In the records below, find the line that contains "Generate a Blender" and the line that contains "from mathutils import Vector, Matrix, Quaternion, noise". Set down exactly those lines and every line between them, and nothing more.

** Start of DATA SHOWN **

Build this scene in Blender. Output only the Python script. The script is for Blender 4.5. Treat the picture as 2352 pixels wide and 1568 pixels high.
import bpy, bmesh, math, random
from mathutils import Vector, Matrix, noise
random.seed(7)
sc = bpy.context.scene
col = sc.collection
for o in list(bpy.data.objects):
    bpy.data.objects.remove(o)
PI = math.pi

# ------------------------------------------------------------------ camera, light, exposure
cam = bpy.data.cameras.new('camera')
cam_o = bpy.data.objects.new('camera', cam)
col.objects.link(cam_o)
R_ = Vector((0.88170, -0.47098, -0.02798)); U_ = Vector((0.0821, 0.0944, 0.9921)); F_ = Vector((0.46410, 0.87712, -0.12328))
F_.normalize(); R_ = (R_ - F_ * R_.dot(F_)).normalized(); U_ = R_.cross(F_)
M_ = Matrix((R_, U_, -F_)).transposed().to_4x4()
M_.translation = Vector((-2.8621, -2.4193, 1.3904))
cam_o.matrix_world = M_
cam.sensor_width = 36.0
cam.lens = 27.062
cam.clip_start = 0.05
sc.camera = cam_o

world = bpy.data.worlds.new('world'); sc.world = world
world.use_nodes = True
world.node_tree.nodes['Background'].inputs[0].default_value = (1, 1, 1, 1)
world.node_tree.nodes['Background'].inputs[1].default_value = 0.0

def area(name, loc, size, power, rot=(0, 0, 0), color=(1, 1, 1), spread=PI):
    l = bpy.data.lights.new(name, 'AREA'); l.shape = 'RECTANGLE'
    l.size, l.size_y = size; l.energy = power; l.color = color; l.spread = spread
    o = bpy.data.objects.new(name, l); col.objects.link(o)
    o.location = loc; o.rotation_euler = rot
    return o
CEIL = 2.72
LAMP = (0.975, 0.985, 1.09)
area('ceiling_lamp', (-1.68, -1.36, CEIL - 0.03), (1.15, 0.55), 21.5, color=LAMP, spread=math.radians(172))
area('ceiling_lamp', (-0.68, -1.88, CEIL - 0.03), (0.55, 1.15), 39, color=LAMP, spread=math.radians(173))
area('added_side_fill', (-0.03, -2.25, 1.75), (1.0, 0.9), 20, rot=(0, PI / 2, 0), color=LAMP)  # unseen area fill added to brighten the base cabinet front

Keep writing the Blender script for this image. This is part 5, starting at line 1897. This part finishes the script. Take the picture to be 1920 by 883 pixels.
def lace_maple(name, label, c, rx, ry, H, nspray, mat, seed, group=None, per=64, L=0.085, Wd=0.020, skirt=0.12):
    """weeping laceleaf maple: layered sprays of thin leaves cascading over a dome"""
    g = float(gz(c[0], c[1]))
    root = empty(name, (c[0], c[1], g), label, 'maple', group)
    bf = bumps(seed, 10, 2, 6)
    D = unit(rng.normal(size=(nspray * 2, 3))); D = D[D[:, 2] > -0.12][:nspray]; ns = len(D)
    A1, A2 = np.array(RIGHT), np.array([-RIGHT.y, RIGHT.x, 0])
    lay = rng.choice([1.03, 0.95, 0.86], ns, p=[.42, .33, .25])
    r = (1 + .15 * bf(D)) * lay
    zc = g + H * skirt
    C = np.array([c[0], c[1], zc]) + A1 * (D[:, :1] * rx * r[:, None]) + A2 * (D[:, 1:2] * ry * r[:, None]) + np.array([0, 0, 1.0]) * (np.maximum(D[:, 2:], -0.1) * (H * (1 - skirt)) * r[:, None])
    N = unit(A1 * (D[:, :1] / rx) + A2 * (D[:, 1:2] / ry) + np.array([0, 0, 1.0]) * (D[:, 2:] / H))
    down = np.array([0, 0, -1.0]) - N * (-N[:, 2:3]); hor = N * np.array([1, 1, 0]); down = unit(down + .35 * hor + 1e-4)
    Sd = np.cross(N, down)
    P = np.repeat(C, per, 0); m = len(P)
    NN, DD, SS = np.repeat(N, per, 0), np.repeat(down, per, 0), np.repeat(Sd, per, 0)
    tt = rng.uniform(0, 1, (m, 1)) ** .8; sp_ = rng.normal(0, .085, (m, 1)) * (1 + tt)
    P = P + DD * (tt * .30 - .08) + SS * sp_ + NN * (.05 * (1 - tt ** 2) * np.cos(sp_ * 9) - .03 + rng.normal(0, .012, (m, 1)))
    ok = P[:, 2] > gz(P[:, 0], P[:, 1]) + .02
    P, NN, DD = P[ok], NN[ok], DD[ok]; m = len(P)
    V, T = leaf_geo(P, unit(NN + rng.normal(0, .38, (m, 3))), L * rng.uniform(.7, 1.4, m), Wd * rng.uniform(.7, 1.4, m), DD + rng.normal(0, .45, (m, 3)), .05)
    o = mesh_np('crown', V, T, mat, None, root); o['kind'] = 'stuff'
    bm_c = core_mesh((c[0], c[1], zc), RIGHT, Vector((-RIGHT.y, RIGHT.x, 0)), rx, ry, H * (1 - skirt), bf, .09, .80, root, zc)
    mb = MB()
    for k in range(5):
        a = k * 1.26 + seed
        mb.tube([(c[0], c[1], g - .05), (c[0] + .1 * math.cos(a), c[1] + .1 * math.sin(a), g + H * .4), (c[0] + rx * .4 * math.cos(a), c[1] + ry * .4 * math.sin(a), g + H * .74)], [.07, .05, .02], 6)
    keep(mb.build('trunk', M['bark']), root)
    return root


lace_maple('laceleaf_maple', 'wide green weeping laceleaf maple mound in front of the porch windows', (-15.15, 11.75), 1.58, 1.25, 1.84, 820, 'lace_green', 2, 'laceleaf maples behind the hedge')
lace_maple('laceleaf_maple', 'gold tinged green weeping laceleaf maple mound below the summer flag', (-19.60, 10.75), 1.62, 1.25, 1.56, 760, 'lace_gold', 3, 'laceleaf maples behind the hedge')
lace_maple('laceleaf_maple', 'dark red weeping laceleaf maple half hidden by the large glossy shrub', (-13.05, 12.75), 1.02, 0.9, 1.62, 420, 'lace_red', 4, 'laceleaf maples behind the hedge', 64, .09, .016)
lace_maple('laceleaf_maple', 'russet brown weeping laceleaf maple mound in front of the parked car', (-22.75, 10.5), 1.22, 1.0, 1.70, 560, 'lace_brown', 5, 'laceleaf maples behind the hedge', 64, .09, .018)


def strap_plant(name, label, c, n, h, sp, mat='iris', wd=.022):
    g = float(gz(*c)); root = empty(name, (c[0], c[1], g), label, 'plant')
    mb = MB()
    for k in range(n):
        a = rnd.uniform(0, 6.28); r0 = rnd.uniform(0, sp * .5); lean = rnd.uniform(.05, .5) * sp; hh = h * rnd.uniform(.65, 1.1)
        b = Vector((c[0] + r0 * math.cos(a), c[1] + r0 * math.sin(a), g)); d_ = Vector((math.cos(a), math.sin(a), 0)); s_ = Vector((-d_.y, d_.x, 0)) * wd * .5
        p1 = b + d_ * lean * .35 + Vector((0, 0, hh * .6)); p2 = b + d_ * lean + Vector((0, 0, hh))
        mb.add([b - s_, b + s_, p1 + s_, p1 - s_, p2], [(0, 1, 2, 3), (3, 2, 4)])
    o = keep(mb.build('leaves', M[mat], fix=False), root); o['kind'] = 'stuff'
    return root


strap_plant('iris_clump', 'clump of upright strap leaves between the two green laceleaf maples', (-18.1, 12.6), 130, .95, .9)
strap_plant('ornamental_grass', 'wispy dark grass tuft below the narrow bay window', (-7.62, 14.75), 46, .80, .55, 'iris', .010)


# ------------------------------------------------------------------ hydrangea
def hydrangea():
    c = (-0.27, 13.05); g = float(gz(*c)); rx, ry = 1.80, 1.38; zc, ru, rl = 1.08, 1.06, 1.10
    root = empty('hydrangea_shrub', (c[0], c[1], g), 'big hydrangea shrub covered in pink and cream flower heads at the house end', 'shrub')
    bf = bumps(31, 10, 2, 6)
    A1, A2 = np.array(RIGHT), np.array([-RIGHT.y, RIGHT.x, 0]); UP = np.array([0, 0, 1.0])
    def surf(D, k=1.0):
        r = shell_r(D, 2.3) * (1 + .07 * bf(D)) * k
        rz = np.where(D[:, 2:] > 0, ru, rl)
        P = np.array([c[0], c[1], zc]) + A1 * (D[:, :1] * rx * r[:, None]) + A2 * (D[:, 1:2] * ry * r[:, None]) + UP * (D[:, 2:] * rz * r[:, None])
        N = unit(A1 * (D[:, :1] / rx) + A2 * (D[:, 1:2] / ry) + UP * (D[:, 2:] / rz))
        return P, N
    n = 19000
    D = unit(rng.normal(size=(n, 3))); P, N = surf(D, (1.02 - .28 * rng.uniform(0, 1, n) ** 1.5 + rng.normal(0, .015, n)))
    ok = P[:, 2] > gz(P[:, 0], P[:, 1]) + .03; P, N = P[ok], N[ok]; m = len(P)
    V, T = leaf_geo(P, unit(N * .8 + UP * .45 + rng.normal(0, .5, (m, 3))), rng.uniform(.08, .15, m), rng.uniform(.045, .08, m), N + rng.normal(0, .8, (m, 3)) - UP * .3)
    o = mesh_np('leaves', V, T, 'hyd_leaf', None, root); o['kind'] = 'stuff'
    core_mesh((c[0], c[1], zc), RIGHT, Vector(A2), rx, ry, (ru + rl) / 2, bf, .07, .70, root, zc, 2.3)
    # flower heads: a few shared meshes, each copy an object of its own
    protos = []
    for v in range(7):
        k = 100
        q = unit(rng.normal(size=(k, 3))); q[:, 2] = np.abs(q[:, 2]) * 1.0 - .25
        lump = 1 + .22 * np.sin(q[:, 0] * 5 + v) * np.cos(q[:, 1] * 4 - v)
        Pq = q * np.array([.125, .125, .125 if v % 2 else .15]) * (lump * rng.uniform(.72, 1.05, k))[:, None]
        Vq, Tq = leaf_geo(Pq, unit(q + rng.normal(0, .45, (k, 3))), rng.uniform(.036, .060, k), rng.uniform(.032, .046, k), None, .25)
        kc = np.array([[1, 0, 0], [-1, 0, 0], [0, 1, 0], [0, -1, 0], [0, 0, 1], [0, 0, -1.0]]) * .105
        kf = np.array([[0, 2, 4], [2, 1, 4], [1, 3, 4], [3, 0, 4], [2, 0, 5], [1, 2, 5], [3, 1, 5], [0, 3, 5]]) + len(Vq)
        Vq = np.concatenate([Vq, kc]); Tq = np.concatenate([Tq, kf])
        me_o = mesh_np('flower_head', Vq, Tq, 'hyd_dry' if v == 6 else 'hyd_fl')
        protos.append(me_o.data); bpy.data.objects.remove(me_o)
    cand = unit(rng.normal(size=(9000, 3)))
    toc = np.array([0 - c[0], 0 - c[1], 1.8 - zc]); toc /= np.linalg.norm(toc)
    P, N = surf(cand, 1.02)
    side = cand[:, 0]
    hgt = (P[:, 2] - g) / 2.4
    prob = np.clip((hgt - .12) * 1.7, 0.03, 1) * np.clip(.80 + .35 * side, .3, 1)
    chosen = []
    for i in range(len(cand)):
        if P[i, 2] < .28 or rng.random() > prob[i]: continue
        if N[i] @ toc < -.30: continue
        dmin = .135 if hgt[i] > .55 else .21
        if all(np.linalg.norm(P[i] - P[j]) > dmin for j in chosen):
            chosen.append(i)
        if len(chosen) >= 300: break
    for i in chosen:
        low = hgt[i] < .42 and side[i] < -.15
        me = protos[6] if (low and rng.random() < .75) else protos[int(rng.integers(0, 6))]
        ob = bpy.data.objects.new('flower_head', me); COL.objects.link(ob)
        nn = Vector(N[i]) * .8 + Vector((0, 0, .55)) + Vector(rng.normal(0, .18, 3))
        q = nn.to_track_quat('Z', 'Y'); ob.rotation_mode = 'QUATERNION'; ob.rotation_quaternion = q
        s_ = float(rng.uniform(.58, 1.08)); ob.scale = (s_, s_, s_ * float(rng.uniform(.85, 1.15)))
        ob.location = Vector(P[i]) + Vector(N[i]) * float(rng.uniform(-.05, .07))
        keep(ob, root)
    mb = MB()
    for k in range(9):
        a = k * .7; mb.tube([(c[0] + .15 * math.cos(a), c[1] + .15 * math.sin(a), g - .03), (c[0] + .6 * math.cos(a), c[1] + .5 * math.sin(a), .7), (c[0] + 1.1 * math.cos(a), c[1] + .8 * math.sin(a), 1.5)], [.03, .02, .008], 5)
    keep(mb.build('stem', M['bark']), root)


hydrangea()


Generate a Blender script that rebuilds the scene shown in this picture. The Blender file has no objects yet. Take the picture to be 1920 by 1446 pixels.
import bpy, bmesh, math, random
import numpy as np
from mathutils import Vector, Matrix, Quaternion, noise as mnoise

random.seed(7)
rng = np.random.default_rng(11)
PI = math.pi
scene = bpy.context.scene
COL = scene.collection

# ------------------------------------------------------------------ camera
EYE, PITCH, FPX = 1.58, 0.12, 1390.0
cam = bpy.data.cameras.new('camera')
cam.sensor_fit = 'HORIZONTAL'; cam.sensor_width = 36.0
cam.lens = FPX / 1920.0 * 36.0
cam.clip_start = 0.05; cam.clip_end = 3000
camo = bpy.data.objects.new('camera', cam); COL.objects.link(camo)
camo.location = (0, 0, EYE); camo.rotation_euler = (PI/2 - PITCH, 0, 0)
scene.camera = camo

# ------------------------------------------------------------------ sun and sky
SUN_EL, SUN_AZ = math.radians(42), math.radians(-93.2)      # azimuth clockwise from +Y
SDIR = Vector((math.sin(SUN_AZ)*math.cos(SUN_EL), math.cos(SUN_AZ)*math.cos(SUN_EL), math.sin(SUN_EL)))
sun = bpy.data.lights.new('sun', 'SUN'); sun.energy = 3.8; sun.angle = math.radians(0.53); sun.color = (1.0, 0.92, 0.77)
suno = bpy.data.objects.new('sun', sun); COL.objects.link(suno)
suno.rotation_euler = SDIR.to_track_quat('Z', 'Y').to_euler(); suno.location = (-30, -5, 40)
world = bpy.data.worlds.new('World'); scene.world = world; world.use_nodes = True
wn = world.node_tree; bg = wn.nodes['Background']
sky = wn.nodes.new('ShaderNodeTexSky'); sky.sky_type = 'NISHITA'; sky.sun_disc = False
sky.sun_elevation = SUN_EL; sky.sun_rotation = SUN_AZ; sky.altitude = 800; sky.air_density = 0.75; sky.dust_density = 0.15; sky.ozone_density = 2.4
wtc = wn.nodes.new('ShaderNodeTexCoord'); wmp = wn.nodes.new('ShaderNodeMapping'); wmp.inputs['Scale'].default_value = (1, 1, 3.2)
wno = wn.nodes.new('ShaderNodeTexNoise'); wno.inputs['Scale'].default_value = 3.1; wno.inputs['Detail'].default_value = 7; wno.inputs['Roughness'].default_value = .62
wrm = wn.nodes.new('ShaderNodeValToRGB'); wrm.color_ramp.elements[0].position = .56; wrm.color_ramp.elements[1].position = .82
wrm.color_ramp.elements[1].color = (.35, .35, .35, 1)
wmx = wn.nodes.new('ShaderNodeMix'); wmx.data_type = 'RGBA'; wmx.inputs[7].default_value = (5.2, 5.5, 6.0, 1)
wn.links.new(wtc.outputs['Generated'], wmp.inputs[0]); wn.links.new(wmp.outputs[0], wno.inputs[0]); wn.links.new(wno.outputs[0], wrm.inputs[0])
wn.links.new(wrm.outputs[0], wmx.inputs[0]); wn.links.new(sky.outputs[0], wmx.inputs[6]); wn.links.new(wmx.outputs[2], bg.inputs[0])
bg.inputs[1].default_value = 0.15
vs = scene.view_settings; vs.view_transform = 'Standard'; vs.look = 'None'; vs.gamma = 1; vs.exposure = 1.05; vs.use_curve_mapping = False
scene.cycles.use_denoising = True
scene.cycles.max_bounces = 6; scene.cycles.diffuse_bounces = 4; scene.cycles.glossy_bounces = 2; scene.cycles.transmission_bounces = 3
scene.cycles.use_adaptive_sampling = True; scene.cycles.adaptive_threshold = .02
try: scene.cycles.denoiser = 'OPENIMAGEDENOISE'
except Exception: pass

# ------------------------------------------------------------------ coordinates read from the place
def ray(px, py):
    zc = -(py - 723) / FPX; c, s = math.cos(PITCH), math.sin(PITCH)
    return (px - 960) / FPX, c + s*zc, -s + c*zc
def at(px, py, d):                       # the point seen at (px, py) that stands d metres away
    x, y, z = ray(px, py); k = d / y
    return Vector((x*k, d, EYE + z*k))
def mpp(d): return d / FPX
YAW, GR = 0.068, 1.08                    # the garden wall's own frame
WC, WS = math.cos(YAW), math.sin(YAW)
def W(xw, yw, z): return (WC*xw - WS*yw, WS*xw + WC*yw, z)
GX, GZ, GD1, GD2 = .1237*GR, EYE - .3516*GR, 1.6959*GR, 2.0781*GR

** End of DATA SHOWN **

• [REPLY TO THE TASK]:
Generate a Blender script that rebuilds the scene shown in this picture. The Blender file has no objects yet. Take the picture to be 1920 by 1446 pixels.
import bpy, bmesh, math, random
import numpy as np
from mathutils import Vector, Matrix, Quaternion, noise as mnoise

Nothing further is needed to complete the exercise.